ANNE CARSON is a poet, essayist, translator, playwright, and classicist. With her background in classical languages, comparative literature, anthropology, history, and commercial art, Carson blends ideas and themes from many fields in her writing. She frequently references, modernizes, and translates Greek mythology. She has published more than a dozen books, all of which blend the forms of poetry, essay, prose, criticism, translation, dramatic dialogue, fiction, and non-fiction.

 

Anne Carson’s translation of Sophokles’ Antigone will premiere later this month at Théâtre National du Luxembourg, in collaboration with the Barbican in London, starring Juliette Binoche and directed by Ivo van Hove; the production will go on to tour London, Paris, and New York.
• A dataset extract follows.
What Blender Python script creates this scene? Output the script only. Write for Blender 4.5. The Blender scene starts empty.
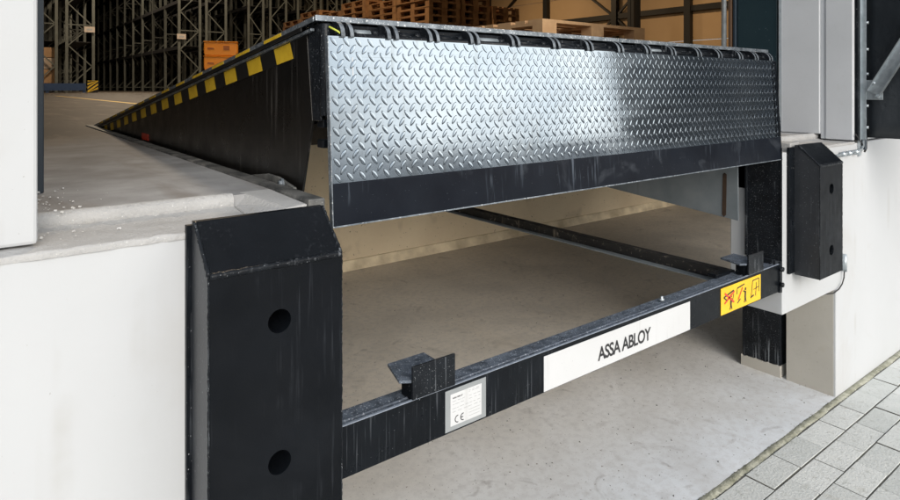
import bpy, bmesh, math, random
from mathutils import Vector, Matrix, Euler
R = math.radians
random.seed(7)
scene = bpy.context.scene
COL = scene.collection

# ------------------------------------------------------------------ render / camera
scene.render.engine = 'CYCLES'
scene.view_settings.view_transform = 'Standard'
scene.view_settings.look = 'None'
scene.view_settings.exposure = 0
cam_d = bpy.data.cameras.new('camera')
cam = bpy.data.objects.new('camera', cam_d)
COL.objects.link(cam)
cam.location = (0, -1.18, 1.434)
cam.rotation_euler = (R(90), 0, R(-37.6))
cam_d.sensor_width = 36
cam_d.lens = 36*619/900
cam_d.shift_y = (87.5-250)/900
cam_d.clip_start = 0.02
cam_d.clip_end = 2000
scene.camera = cam

# ------------------------------------------------------------------ world + sun
w = bpy.data.worlds.new('World'); scene.world = w; w.use_nodes = True
nt = w.node_tree
bg = nt.nodes['Background']
sky = nt.nodes.new('ShaderNodeTexSky'); sky.sky_type = 'NISHITA'; sky.sun_disc = False
SUN_EL, SUN_AZ = R(24), R(196)      # azimuth measured clockwise from +Y
sky.sun_elevation = SUN_EL; sky.sun_rotation = SUN_AZ
sky.dust_density = 4.0; sky.air_density = 1.0
hs = nt.nodes.new('ShaderNodeHueSaturation'); hs.inputs['Saturation'].default_value = 0.75
nt.links.new(sky.outputs[0], hs.inputs['Color'])
# broken overcast: pale cloud layer mixed over the clear sky
tcw = nt.nodes.new('ShaderNodeTexCoord'); nz = nt.nodes.new('ShaderNodeTexNoise'); nz.inputs['Scale'].default_value = 1.6; nz.inputs['Detail'].default_value = 5
nt.links.new(tcw.outputs['Generated'], nz.inputs['Vector'])
mr = nt.nodes.new('ShaderNodeMapRange'); mr.inputs['From Min'].default_value = .40; mr.inputs['From Max'].default_value = .62
mr.inputs['To Min'].default_value = .35; mr.inputs['To Max'].default_value = .9
nt.links.new(nz.outputs['Fac'], mr.inputs['Value'])
mx = nt.nodes.new('ShaderNodeMix'); mx.data_type = 'RGBA'; mx.inputs[7].default_value = (8.6, 9.1, 9.8, 1)
nt.links.new(mr.outputs[0], mx.inputs[0]); nt.links.new(hs.outputs[0], mx.inputs[6])
# one brighter, thinner patch of cloud low in the south-east
gd0 = nt.nodes.new('ShaderNodeVectorMath'); gd0.operation = 'NORMALIZE'; nt.links.new(tcw.outputs['Generated'], gd0.inputs[0])
gd1 = nt.nodes.new('ShaderNodeVectorMath'); gd1.operation = 'DOT_PRODUCT'; gd1.inputs[1].default_value = Vector((.70, -.68, .20)).normalized()
nt.links.new(gd0.outputs[0], gd1.inputs[0])
mr2 = nt.nodes.new('ShaderNodeMapRange'); mr2.interpolation_type = 'SMOOTHERSTEP'; mr2.inputs['From Min'].default_value = .90; mr2.inputs['From Max'].default_value = 1.0
nt.links.new(gd1.outputs['Value'], mr2.inputs['Value'])
mx2 = nt.nodes.new('ShaderNodeMix'); mx2.data_type = 'RGBA'; mx2.inputs[7].default_value = (19, 18, 16.5, 1)
nt.links.new(mr2.outputs[0], mx2.inputs[0]); nt.links.new(mx.outputs[2], mx2.inputs[6])
nt.links.new(mx2.outputs[2], bg.inputs['Color'])
bg.inputs['Strength'].default_value = 0.148
sd = bpy.data.lights.new('sun', 'SUN'); sd.energy = 2.0; sd.angle = R(40); sd.color = (1, .985, .965)
so = bpy.data.objects.new('sun', sd); COL.objects.link(so)
dirv = Vector((math.sin(SUN_AZ)*math.cos(SUN_EL), math.cos(SUN_AZ)*math.cos(SUN_EL), math.sin(SUN_EL)))
so.rotation_euler = dirv.to_track_quat('Z', 'Y').to_euler()
so.location = (0, -10, 15)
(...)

Anne’s adaptation of The Bakkhai, directed by James Macdonald and starring Ben Wishaw, is set to premiere this July at the Almeida Theatre in London. Anne is also currently collaborating with Simon McBurney on the cult classic Autobiography of Red. Classic Stage Company produced three of Carson's translations: Aeschylus' Agamemnon; Sophocles' Electra; and Euripides' Orestes (as An Oresteia), in repertory, as part of their 2008/2009 season.

 

Works include: Red Doc; Antigonick; Nox; If Not, Winter: Fragments of Sappho (translation); The Beauty of The Husband; Men in the Off Hours; Economy of the Unlost; Autobiography of Red; Plainwater: Essays and Poetry; Glass, Irony and God; Eros the Bittersweet: An Essay; Decreation: Poetry, Essays, Opera; Grief Lessons: Four Plays by Euripides (translation).

 

Carson is a MacArthur Fellow; she has received the Lannan Prize, the T.S Eliot Prize, the Pushcart Prize, and was an Anna-Maria Kellen Fellow at the American Academy in Berlin, Germany, Fall 2007.